■ PROMPT
Faithfully return all lines, omitting every embedded picture.

■ SOURCE EXCERPT
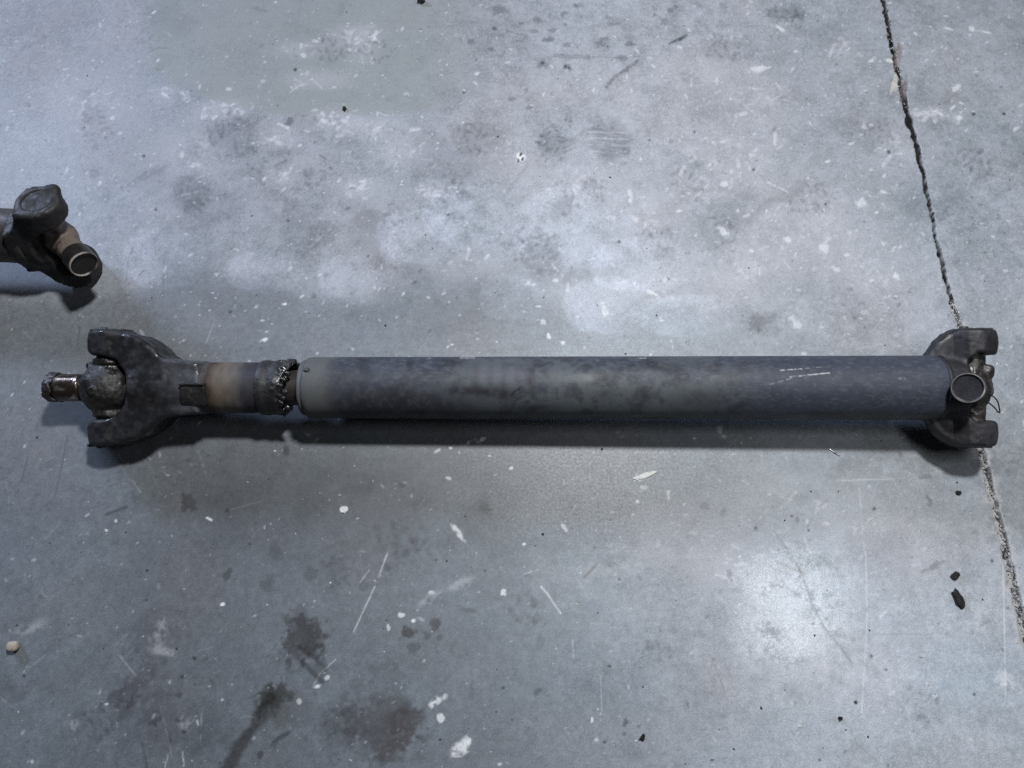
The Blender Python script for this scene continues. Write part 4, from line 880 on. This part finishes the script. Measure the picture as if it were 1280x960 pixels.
# loose grit: far too many to count
GV = []; GF = []; GC = []
base = np.array([[1, 0, 0], [-1, 0, 0], [0, 1, 0], [0, -1, 0], [0, 0, 1], [0, 0, -.2]], float)
tri = np.array([[0, 2, 4], [2, 1, 4], [1, 3, 4], [3, 0, 4], [2, 0, 5], [1, 2, 5], [3, 1, 5], [0, 3, 5]])
def grain(x, y, r, c, fl=.55):
    b = base * (1 + RNG.normal(0, .25, (6, 1))) * np.array([r * RNG.uniform(1, 1.7), r, r * fl]); a = RNG.uniform(0, 6.28)
    rot = np.array([[math.cos(a), -math.sin(a), 0], [math.sin(a), math.cos(a), 0], [0, 0, 1]])
    GF.append(tri + 6 * len(GV)); GV.append(b @ rot.T + np.array([x, y, r * .12])); GC.append(np.tile(c, (6, 1)))
for k in range(900):
    u, v = RNG.uniform(-20, 1300), RNG.uniform(-10, 970); p = px2w(u, v)
    pale = RNG.random() < .6
    c = np.array([.50, .50, .50]) * RNG.uniform(.5, 1.1) if pale else np.array([.03, .03, .032])
    grain(p[0], p[1], .0004 + min(RNG.exponential(.00035), .0016), c)
for k in range(420):                                              # crumbs along the broken joint
    v = RNG.choice([RNG.uniform(375, 412), RNG.uniform(560, 800), RNG.uniform(30, 140)], p=[.2, .65, .15])
    u = np.interp(v, [q[1] for q in JPX], [q[0] for q in JPX]) + RNG.normal(0, 3.2); p = px2w(u, v)
    c = np.array([.36, .35, .34]) * RNG.uniform(.4, 1.2) if RNG.random() < .88 else np.array([.06, .06, .06])
    grain(p[0], p[1], RNG.uniform(.0005, .0015), c, .5)
me = mesh_np('grit', np.concatenate(GV), np.concatenate(GF), smooth=False)
set_col(me, np.concatenate(GC)); set_f(me, np.full(len(me.vertices), .75), 'rough')
tag(link('grit', me, M_FLOOR), 'scattered pale and dark grit loose on the concrete', kind='stuff')

if __name__ == '__main__':
    import os
    if os.environ.get('SHAFT_DEBUG'):
        bpy.context.view_layer.update()
        for o in bpy.data.objects:
            if o.type == 'MESH' and o.parent and o.parent.name != 'floor':
                n = len(o.data.vertices); V = np.empty(n * 3, np.float32); o.data.vertices.foreach_get('co', V)
                Wm = np.array(o.matrix_world); Z = V.reshape(-1, 3) @ Wm[2, :3] + Wm[2, 3]
                print('LOWZ', o.name, round(float(Z.min()), 4), n)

■ ANSWER TO THE PROBLEM
The Blender Python script for this scene continues. Write part 4, from line 880 on. This part finishes the script. Measure the picture as if it were 1280x960 pixels.
# loose grit: far too many to count
GV = []; GF = []; GC = []
base = np.array([[1, 0, 0], [-1, 0, 0], [0, 1, 0], [0, -1, 0], [0, 0, 1], [0, 0, -.2]], float)
tri = np.array([[0, 2, 4], [2, 1, 4], [1, 3, 4], [3, 0, 4], [2, 0, 5], [1, 2, 5], [3, 1, 5], [0, 3, 5]])
def grain(x, y, r, c, fl=.55):
    b = base * (1 + RNG.normal(0, .25, (6, 1))) * np.array([r * RNG.uniform(1, 1.7), r, r * fl]); a = RNG.uniform(0, 6.28)
    rot = np.array([[math.cos(a), -math.sin(a), 0], [math.sin(a), math.cos(a), 0], [0, 0, 1]])
    GF.append(tri + 6 * len(GV)); GV.append(b @ rot.T + np.array([x, y, r * .12])); GC.append(np.tile(c, (6, 1)))
for k in range(900):
    u, v = RNG.uniform(-20, 1300), RNG.uniform(-10, 970); p = px2w(u, v)
    pale = RNG.random() < .6
    c = np.array([.50, .50, .50]) * RNG.uniform(.5, 1.1) if pale else np.array([.03, .03, .032])
    grain(p[0], p[1], .0004 + min(RNG.exponential(.00035), .0016), c)
for k in range(420):                                              # crumbs along the broken joint
    v = RNG.choice([RNG.uniform(375, 412), RNG.uniform(560, 800), RNG.uniform(30, 140)], p=[.2, .65, .15])
    u = np.interp(v, [q[1] for q in JPX], [q[0] for q in JPX]) + RNG.normal(0, 3.2); p = px2w(u, v)
    c = np.array([.36, .35, .34]) * RNG.uniform(.4, 1.2) if RNG.random() < .88 else np.array([.06, .06, .06])
    grain(p[0], p[1], RNG.uniform(.0005, .0015), c, .5)
me = mesh_np('grit', np.concatenate(GV), np.concatenate(GF), smooth=False)
set_col(me, np.concatenate(GC)); set_f(me, np.full(len(me.vertices), .75), 'rough')
tag(link('grit', me, M_FLOOR), 'scattered pale and dark grit loose on the concrete', kind='stuff')

if __name__ == '__main__':
    import os
    if os.environ.get('SHAFT_DEBUG'):
        bpy.context.view_layer.update()
        for o in bpy.data.objects:
            if o.type == 'MESH' and o.parent and o.parent.name != 'floor':
                n = len(o.data.vertices); V = np.empty(n * 3, np.float32); o.data.vertices.foreach_get('co', V)
                Wm = np.array(o.matrix_world); Z = V.reshape(-1, 3) @ Wm[2, :3] + Wm[2, 3]
                print('LOWZ', o.name, round(float(Z.min()), 4), n)